Pakistan to return $2 billion Saudi debt after China bail-out

Pakistan to return $2 billion Saudi debt after China bail-out
Pakistan reportedly returned $1 billion to Saudi Arabia on Monday, and plans to pay the remaining $1 billion to be paid in January.
2 min read
15 December, 2020
The loan is reportedly being given as part of a bilateral currency swap agreement [Getty]

China has agreed to provide an immediate $1.5 billion bailout to Pakistan to assist the country in repaying a $2 billion debt owed to Saudi Arabia, the Express Tribune reported.

Pakistan reportedly returned $1 billion on Monday, with plans for the remaining $1 billion to be paid in January.

Sources cited by the Express Tribune said the loan did not come from China's State Administration of Foreign Exchange (SAFE), nor was the bailout a commercial loan.

Beijing extended the money to Islamabad expanding a 2011 bilateral Currency-Swap Agreement (CSA) by an additional 10 billion Chinse Yuan ($1.5 billion). The overall size of the trade facility now stands at 20 billion Chinese Yuan ($4.5 billion), according to the report.

Pakistan has used the CSA facility since 2011 to repay foreign debts and keep foreign currency reserves for trade.

Under CSA, the latest $1.5 billion Chinese injection will reportedly not be treated as part of Pakistan's public debt.

A spokesperson for the State Bank of Pakistan (SBP) reportedly swerved questions on the Chinese loan, while Pakistan's finance ministry said it was a "bilateral confidential matter".

Saudi Arabia has in recent times scaled back its famed chequebook diplomacy, a longstanding policy of splashing petro-dollars in exchange for influence, which observers say has yielded few tangible gains.

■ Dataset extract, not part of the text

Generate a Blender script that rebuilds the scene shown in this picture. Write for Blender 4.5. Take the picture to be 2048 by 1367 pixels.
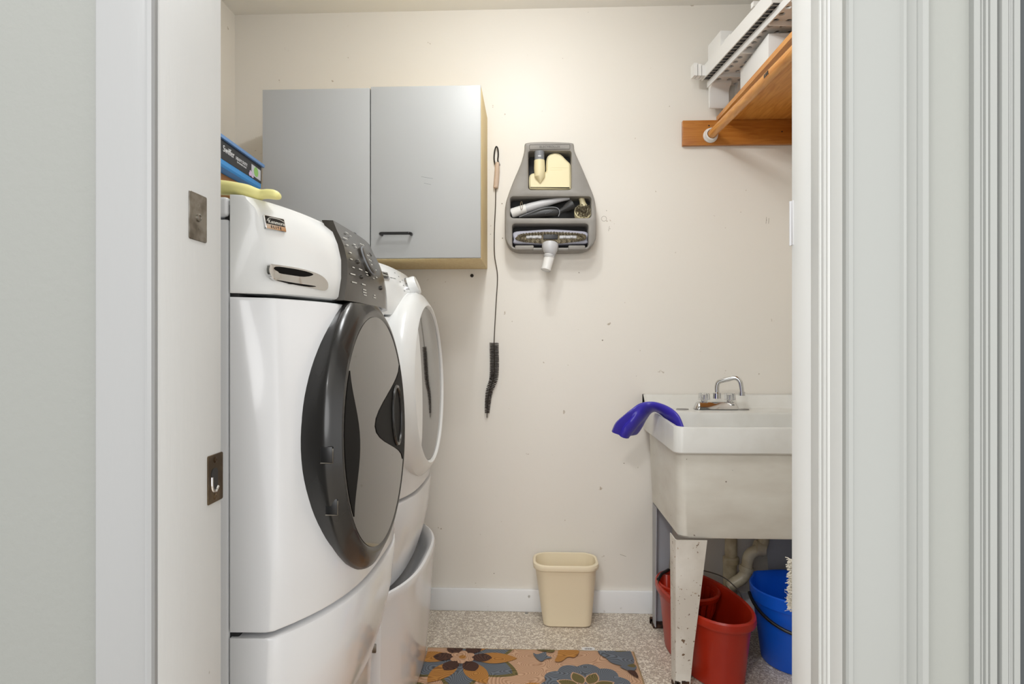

For decades, the wealthy kingdom funnelled billions in aid to its allies - and to its enemies' enemies - in a bid to bolster its position as an Arab powerhouse and leader of the Muslim world.

Earlier this year, Riyadh abruptly ended a $6.2 billion loan and oil supply deal to Pakistan over the criticism of the kingdom's stance on the Kashmir crisis, forcing Islamabad to repay $1 billion already disbursed.

The move has led countries like Pakistan to look increasingly to its other major allies, including China, for economic assistance.